- **Work to do**
Starting with the first line of the data that follows, transcribe every line verbatim until the line containing "b = MB(); b.lathe([(COLR +" has been transcribed.
*** Dataset entries ***
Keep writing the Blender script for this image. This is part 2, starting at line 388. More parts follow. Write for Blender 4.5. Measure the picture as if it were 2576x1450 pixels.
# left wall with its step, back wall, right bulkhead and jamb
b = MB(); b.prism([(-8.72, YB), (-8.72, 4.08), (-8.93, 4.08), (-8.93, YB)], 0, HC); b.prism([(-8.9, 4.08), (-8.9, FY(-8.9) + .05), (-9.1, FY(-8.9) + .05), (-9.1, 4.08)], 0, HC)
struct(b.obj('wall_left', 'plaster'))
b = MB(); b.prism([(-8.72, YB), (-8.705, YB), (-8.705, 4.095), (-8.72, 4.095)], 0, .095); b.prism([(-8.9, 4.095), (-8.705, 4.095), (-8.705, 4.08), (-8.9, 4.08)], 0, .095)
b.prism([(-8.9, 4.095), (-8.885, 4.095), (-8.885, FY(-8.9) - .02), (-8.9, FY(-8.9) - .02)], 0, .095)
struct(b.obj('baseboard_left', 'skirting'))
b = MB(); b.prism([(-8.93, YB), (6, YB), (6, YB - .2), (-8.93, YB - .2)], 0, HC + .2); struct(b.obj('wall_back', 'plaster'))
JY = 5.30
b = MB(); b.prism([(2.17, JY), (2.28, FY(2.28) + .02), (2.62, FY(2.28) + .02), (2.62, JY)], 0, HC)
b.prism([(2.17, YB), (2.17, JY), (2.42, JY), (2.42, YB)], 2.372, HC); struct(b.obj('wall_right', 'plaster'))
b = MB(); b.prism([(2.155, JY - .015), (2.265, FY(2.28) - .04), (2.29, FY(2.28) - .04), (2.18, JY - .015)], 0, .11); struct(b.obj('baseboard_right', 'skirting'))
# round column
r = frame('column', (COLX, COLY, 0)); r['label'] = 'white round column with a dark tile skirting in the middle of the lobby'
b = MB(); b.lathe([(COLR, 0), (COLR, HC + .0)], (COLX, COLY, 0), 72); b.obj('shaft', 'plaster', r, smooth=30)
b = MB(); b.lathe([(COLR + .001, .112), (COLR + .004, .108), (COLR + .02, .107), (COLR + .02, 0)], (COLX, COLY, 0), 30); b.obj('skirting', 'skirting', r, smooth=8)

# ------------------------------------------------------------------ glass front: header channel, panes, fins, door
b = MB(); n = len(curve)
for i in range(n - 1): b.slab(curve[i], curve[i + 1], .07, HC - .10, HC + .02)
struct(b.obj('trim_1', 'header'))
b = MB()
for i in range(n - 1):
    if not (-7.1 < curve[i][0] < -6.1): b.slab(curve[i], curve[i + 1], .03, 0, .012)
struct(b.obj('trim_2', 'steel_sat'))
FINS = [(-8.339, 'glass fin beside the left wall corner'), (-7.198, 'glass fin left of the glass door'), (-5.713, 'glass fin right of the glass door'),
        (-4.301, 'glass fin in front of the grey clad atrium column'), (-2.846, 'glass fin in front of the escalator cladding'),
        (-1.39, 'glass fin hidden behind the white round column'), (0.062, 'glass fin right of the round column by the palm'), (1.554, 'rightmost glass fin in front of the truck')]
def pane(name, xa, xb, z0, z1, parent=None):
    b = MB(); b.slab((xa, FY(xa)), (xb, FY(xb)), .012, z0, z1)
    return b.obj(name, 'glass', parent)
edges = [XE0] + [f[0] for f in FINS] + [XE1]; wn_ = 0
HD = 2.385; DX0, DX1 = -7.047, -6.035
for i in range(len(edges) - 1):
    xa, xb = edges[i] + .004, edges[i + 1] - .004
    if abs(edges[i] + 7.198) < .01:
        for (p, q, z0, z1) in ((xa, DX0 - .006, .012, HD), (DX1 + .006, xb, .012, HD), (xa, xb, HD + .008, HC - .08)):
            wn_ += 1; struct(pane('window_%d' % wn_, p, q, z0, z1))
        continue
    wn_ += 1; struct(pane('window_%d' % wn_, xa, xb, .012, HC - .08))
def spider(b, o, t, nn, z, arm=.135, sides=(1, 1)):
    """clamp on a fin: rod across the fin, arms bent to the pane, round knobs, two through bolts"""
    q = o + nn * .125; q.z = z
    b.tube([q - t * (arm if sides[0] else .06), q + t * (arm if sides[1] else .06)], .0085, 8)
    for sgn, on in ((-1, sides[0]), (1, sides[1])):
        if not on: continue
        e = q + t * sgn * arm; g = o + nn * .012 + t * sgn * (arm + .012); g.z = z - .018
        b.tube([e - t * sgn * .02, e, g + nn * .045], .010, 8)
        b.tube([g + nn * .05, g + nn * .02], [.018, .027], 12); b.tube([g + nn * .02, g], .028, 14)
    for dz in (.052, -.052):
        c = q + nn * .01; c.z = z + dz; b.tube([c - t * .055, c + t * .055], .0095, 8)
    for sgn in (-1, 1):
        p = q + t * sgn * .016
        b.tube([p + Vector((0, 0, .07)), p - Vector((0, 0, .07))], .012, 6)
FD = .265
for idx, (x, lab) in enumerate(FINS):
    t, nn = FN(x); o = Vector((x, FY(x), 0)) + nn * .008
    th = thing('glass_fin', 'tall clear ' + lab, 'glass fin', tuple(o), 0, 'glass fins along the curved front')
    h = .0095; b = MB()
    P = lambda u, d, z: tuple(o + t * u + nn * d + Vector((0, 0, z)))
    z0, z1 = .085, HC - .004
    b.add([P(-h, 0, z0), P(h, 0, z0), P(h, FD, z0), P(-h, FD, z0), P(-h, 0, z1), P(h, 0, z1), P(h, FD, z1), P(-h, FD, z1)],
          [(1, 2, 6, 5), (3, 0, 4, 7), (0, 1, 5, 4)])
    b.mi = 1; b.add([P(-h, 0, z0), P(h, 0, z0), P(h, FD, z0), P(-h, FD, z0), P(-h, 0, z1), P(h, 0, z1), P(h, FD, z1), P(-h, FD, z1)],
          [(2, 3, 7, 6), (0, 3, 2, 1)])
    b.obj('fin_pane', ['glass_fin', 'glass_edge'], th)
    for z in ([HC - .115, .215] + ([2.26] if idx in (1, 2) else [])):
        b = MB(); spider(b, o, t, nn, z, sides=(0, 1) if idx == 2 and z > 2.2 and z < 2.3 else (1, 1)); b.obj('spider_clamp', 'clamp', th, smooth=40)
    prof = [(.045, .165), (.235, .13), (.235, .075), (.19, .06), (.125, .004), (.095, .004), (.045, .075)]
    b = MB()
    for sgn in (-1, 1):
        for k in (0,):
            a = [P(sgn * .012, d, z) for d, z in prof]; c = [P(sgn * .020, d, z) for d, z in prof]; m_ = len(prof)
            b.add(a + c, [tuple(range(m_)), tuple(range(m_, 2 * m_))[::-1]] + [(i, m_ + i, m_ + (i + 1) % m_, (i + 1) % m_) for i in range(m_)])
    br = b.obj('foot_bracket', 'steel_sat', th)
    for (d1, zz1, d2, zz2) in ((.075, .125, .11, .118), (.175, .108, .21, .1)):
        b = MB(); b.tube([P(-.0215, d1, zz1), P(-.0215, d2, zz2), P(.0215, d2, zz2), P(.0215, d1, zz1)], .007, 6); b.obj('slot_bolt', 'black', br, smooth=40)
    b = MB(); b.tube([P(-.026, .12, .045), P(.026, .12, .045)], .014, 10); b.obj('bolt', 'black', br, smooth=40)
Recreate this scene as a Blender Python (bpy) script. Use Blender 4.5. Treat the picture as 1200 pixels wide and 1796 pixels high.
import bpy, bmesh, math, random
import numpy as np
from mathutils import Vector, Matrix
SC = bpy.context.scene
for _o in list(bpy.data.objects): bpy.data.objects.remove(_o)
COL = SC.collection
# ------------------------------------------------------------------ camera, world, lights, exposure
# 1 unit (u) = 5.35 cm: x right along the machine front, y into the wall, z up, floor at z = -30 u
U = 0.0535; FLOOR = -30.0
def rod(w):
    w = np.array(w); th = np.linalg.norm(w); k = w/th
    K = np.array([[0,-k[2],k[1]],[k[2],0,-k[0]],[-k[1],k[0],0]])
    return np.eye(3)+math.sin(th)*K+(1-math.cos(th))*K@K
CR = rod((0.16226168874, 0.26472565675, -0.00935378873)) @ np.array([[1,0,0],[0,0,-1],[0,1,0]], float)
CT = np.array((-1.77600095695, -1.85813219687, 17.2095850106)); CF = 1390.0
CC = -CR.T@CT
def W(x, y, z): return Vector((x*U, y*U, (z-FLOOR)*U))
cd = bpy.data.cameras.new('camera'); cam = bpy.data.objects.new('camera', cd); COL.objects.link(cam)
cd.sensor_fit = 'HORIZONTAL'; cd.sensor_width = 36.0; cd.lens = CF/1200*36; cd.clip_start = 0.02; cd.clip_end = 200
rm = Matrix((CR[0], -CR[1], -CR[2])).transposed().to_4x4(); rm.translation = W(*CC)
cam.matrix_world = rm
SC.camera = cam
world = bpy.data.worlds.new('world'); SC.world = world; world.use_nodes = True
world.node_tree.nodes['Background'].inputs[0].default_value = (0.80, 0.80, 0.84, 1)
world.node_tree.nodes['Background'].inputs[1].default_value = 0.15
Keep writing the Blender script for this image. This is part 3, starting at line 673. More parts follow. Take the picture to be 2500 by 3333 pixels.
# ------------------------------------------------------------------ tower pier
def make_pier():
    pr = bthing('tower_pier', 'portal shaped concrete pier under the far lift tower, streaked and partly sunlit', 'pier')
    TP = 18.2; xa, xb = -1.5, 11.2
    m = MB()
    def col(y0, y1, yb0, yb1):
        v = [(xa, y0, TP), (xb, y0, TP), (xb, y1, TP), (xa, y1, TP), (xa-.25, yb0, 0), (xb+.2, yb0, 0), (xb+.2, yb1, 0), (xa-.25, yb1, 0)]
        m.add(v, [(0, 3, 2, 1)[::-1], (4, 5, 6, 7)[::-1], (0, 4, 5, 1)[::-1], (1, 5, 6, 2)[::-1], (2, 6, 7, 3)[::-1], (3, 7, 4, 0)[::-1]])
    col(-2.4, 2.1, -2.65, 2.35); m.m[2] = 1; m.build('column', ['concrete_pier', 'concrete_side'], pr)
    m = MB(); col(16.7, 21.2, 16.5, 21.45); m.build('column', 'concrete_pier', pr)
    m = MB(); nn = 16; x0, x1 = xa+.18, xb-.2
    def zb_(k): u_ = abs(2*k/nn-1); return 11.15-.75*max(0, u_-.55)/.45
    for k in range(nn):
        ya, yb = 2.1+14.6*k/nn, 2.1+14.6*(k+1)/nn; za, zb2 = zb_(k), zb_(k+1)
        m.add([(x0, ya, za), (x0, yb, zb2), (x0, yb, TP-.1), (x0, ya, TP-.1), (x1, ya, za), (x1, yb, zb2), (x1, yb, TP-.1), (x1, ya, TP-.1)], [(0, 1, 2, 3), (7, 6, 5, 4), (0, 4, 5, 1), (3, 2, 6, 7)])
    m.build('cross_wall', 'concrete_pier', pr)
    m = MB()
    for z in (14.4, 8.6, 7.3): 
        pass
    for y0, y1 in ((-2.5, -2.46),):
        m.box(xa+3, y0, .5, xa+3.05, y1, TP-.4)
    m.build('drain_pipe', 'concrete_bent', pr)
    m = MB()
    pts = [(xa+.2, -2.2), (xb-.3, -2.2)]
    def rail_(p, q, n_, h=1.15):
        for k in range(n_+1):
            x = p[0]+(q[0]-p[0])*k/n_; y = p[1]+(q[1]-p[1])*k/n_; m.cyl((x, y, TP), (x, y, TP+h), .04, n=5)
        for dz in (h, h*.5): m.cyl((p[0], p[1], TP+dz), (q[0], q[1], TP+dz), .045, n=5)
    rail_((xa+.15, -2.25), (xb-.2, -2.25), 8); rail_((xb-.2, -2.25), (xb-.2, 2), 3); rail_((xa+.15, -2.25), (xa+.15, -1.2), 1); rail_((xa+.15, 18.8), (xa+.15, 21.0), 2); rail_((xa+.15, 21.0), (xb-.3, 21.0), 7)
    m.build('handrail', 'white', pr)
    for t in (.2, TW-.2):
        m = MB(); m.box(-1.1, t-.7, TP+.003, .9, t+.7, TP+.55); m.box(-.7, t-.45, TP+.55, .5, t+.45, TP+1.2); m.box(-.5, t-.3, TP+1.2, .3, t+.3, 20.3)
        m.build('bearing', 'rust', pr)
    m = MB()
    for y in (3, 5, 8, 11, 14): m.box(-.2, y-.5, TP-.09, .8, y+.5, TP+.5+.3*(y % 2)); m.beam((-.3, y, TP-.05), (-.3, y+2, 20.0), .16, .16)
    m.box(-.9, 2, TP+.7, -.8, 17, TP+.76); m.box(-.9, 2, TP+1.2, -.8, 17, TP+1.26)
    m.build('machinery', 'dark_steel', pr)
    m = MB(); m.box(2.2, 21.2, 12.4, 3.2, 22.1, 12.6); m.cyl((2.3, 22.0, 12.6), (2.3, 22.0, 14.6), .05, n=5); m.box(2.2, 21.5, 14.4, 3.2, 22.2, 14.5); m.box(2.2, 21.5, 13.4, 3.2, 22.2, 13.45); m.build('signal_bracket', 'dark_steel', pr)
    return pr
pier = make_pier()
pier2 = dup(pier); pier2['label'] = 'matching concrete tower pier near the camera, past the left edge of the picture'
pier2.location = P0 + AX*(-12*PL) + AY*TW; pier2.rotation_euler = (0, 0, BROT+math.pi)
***
- **Full answer**
Keep writing the Blender script for this image. This is part 2, starting at line 388. More parts follow. Write for Blender 4.5. Measure the picture as if it were 2576x1450 pixels.
# left wall with its step, back wall, right bulkhead and jamb
b = MB(); b.prism([(-8.72, YB), (-8.72, 4.08), (-8.93, 4.08), (-8.93, YB)], 0, HC); b.prism([(-8.9, 4.08), (-8.9, FY(-8.9) + .05), (-9.1, FY(-8.9) + .05), (-9.1, 4.08)], 0, HC)
struct(b.obj('wall_left', 'plaster'))
b = MB(); b.prism([(-8.72, YB), (-8.705, YB), (-8.705, 4.095), (-8.72, 4.095)], 0, .095); b.prism([(-8.9, 4.095), (-8.705, 4.095), (-8.705, 4.08), (-8.9, 4.08)], 0, .095)
b.prism([(-8.9, 4.095), (-8.885, 4.095), (-8.885, FY(-8.9) - .02), (-8.9, FY(-8.9) - .02)], 0, .095)
struct(b.obj('baseboard_left', 'skirting'))
b = MB(); b.prism([(-8.93, YB), (6, YB), (6, YB - .2), (-8.93, YB - .2)], 0, HC + .2); struct(b.obj('wall_back', 'plaster'))
JY = 5.30
b = MB(); b.prism([(2.17, JY), (2.28, FY(2.28) + .02), (2.62, FY(2.28) + .02), (2.62, JY)], 0, HC)
b.prism([(2.17, YB), (2.17, JY), (2.42, JY), (2.42, YB)], 2.372, HC); struct(b.obj('wall_right', 'plaster'))
b = MB(); b.prism([(2.155, JY - .015), (2.265, FY(2.28) - .04), (2.29, FY(2.28) - .04), (2.18, JY - .015)], 0, .11); struct(b.obj('baseboard_right', 'skirting'))
# round column
r = frame('column', (COLX, COLY, 0)); r['label'] = 'white round column with a dark tile skirting in the middle of the lobby'
b = MB(); b.lathe([(COLR, 0), (COLR, HC + .0)], (COLX, COLY, 0), 72); b.obj('shaft', 'plaster', r, smooth=30)
b = MB(); b.lathe([(COLR + .001, .112), (COLR + .004, .108), (COLR + .02, .107), (COLR + .02, 0)], (COLX, COLY, 0), 30); b.obj('skirting', 'skirting', r, smooth=8)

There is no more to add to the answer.